## SET PROBLEM:
Copy the first line of the material below and every later line through the line containing "mb = MB(); mb.add(*box(Vector((jc", without any other output.

## DATASET EXCERPT:
+===+
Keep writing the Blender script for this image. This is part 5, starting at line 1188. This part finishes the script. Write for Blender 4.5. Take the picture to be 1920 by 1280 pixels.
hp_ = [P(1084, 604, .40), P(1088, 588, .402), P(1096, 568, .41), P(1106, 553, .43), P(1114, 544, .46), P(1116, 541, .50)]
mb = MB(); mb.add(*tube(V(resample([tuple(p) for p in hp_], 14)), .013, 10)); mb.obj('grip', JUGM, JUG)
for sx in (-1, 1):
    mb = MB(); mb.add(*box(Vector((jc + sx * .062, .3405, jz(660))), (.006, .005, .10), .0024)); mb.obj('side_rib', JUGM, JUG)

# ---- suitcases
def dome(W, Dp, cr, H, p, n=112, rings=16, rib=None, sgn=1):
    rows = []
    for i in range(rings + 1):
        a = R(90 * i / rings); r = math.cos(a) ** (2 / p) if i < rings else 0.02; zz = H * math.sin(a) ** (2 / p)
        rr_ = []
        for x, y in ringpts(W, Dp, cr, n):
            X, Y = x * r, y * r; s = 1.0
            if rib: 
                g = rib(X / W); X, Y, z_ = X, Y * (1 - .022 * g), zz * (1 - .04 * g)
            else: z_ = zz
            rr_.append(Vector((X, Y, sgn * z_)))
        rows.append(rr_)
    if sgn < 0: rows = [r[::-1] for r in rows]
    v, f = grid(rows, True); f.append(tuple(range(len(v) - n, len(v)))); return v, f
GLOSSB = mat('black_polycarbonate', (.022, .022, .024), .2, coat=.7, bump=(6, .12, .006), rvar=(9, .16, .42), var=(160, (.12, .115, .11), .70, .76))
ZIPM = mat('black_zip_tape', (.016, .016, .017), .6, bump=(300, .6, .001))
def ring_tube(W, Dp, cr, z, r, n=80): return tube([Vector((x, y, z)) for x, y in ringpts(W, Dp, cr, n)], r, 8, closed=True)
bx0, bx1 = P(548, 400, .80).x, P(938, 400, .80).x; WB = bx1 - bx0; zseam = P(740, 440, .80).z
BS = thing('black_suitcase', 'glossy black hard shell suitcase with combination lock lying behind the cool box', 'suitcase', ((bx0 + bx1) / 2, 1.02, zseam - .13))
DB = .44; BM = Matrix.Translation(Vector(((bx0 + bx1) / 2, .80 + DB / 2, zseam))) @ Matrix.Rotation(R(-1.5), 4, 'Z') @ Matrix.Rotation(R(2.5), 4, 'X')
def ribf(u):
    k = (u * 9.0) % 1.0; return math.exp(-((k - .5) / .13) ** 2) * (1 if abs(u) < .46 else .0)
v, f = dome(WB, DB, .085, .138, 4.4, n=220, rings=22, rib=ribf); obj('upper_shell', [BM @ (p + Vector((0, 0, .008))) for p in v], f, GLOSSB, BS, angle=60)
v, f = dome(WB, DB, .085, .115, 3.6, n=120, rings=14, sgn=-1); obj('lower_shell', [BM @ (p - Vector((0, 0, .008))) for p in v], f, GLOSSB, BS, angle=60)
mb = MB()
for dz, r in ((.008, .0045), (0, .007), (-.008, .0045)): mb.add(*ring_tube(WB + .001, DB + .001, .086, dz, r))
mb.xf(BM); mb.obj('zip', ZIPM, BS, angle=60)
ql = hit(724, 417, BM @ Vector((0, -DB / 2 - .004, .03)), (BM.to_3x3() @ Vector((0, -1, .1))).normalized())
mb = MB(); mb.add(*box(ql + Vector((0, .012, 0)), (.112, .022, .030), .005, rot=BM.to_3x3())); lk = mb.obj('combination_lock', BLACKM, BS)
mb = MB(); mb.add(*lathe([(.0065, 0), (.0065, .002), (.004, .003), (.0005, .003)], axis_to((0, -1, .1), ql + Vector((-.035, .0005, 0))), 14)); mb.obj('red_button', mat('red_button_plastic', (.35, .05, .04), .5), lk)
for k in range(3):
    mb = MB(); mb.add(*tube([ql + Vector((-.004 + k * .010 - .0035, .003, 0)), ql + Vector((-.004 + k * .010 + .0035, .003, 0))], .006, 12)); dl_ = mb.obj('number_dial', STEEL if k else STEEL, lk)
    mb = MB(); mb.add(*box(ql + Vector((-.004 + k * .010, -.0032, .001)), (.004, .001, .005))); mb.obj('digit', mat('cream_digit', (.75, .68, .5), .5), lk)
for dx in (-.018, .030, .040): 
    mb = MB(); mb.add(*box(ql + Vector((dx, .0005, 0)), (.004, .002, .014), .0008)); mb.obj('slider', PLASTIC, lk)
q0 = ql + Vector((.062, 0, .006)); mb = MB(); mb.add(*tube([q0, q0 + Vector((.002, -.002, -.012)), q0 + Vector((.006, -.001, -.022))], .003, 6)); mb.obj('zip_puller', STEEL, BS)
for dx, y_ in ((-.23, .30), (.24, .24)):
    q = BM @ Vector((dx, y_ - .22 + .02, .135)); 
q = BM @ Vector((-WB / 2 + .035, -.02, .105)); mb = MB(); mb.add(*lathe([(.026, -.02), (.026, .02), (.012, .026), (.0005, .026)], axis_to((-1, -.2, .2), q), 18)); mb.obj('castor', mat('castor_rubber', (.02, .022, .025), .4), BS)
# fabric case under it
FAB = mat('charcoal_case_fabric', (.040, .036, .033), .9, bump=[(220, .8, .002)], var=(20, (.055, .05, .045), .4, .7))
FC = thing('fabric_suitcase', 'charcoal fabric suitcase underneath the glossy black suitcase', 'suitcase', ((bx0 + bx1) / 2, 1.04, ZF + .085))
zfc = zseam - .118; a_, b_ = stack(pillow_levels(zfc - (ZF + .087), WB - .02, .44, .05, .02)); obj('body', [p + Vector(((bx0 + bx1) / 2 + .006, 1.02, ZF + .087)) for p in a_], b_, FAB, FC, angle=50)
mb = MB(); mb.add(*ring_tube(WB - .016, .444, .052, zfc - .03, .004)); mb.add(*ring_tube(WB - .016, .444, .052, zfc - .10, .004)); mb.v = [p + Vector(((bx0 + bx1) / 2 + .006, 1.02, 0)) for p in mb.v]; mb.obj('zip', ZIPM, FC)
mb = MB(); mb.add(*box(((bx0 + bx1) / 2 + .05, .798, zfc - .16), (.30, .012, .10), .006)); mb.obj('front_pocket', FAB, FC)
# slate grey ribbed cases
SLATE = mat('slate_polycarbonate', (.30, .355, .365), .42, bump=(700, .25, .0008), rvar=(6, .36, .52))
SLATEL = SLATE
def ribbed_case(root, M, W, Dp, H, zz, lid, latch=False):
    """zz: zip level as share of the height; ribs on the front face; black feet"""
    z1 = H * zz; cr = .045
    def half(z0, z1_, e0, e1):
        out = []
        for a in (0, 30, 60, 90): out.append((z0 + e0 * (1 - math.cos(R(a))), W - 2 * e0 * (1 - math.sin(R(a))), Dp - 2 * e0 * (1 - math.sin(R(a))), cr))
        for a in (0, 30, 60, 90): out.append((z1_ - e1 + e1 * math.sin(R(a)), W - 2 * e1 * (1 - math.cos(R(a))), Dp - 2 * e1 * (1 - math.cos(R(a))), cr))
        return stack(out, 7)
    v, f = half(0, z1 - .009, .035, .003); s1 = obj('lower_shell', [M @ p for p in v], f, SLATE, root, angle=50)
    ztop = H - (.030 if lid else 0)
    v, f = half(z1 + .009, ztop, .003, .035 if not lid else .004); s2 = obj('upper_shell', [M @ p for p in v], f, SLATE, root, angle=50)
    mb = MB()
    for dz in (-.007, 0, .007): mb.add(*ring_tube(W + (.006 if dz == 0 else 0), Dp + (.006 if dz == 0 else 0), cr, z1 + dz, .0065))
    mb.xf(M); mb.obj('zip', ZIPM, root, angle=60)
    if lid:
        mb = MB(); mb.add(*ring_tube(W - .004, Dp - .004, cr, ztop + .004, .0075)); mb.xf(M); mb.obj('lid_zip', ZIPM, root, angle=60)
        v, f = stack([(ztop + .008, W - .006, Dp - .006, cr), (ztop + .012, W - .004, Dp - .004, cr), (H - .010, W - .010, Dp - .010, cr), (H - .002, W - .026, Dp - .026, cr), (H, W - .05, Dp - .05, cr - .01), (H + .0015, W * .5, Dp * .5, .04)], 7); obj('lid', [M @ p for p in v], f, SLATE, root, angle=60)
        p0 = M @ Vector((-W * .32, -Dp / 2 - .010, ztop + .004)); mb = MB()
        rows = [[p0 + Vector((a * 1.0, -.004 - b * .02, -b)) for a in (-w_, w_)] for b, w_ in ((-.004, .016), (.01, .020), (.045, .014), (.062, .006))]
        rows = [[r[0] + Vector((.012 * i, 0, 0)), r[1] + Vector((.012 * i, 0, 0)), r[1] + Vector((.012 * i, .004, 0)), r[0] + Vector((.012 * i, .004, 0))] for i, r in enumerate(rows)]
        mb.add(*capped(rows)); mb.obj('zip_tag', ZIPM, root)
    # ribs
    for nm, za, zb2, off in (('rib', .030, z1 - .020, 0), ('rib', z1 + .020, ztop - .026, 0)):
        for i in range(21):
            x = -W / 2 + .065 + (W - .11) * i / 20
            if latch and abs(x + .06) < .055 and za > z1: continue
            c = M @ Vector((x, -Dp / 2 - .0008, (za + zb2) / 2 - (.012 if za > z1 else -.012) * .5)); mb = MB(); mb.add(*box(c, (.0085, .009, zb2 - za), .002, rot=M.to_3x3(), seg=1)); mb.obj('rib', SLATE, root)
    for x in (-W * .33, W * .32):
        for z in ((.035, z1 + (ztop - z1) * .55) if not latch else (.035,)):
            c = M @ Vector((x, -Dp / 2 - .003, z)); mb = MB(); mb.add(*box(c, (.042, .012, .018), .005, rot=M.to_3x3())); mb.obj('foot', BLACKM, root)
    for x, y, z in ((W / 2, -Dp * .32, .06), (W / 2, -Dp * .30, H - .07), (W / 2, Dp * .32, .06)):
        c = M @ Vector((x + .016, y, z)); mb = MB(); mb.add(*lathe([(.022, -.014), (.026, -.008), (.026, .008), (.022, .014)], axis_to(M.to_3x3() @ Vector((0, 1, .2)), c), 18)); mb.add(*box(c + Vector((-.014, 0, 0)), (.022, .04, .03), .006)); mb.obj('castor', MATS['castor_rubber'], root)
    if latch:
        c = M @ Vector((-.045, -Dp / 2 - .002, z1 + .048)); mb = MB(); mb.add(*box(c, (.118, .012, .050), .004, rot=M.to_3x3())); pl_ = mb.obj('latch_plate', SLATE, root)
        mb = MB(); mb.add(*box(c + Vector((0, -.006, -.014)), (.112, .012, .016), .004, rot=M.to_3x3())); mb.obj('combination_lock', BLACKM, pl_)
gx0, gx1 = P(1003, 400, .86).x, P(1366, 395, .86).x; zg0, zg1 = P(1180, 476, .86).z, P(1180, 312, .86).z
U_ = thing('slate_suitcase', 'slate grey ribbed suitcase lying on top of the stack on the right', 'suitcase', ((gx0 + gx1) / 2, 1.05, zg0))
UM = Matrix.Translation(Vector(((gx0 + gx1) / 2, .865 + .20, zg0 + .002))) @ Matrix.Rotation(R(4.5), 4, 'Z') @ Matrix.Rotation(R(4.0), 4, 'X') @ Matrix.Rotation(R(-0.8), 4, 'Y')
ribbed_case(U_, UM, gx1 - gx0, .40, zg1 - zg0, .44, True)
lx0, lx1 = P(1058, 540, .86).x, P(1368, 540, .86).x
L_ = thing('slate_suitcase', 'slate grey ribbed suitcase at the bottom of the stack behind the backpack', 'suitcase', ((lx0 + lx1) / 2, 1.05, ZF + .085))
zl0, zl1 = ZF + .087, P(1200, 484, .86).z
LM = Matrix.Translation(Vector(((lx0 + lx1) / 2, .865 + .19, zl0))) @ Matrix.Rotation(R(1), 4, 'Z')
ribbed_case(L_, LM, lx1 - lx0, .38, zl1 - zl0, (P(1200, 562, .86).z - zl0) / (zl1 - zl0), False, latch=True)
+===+
## COMPLETE OUTPUT:
Keep writing the Blender script for this image. This is part 5, starting at line 1188. This part finishes the script. Write for Blender 4.5. Take the picture to be 1920 by 1280 pixels.
hp_ = [P(1084, 604, .40), P(1088, 588, .402), P(1096, 568, .41), P(1106, 553, .43), P(1114, 544, .46), P(1116, 541, .50)]
mb = MB(); mb.add(*tube(V(resample([tuple(p) for p in hp_], 14)), .013, 10)); mb.obj('grip', JUGM, JUG)
for sx in (-1, 1):
    mb = MB(); mb.add(*box(Vector((jc + sx * .062, .3405, jz(660))), (.006, .005, .10), .0024)); mb.obj('side_rib', JUGM, JUG)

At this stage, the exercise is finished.